Yu has a proposition for Yanfen, Cheng and Kang: why not lose the conventions of the Japanese language and try to establish greater equality between them? (p. 44-45). He seems to have drawn inspiration from the music: “We are all equally small before this great work” (“Nous sommes aussi petits les uns que les autres devant cette œuvre immense”).  The members of the Chinese-Japanese quartet are willing to give it a try: from then on, they address one another using their first names only (without the suffix “san”).

In the second part, as Jacques abandons his literary studies at the Sorbonne to start his apprenticeship in Mirecourt, the author justifies his character's choice by explaining his frustrations. “The scientific approach to literature, with its insistence on the author, seemed to be missing the point entirely: the vast field of resonances forming the immediate and tangible reality of each work.” (“La manière savante d’aborder la littérature, à force de s’attacher à l’auteur, lui avait semblé manquer l’essentiel : le vaste champ des résonances des mots formant la réalité première et tangible de chaque œuvre” p. 96). Is there a connection between this remark and Jacques's rearranging of Paul Verlaine's verse (p. 110)?

It is also important that we mention the interview of Jacques by a journalist working for the magazine “Musique et Parole” (p. 225-227). The author details the different steps which lead to the publication of the interview. He tells the readers how the journalist organizes the meetings: over the course of three days, two hours each day; manuscript notes and audio recordings. Upon reception of the draft, Jacques makes a first set of revisions before making further modifications the following day in what amounts to four successive read-throughs. Once the interview is published, Jacques decides to translate it to Japanese (p. 231-232).    

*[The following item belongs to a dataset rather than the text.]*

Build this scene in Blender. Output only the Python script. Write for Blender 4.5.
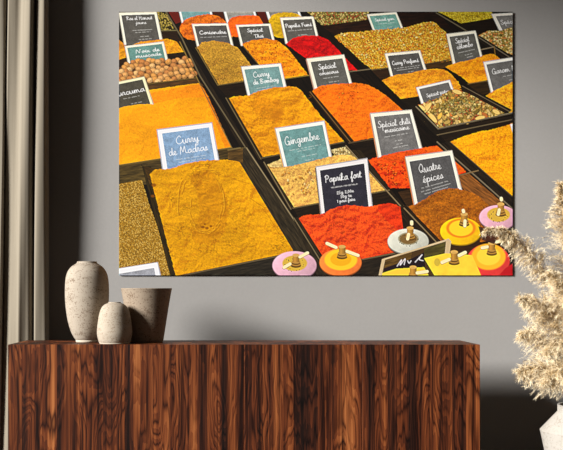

For Jacques is a latecomer to translation. He has begun work on a French translation of How Do You Live? by Genzaburo Yoshino (p. 227, 230 et 235). One easily imagines switching from violin-making to translation. Indeed, it requires patience and meticulousness, qualities that Jacques possesses in abundance. Earlier, the novel makes a connection between the clandestine rehearsal of the Chinese-Japanese quartet in the first part of the book and Takiji Kobayashi's novella, The Crab Cannery Ship (p. 188). This text describes the working conditions of fishermen on crab-fishing expeditions in the Okhotsk Sea. And that is how the author ties two very different works from the Japanese canon to the lives of his characters.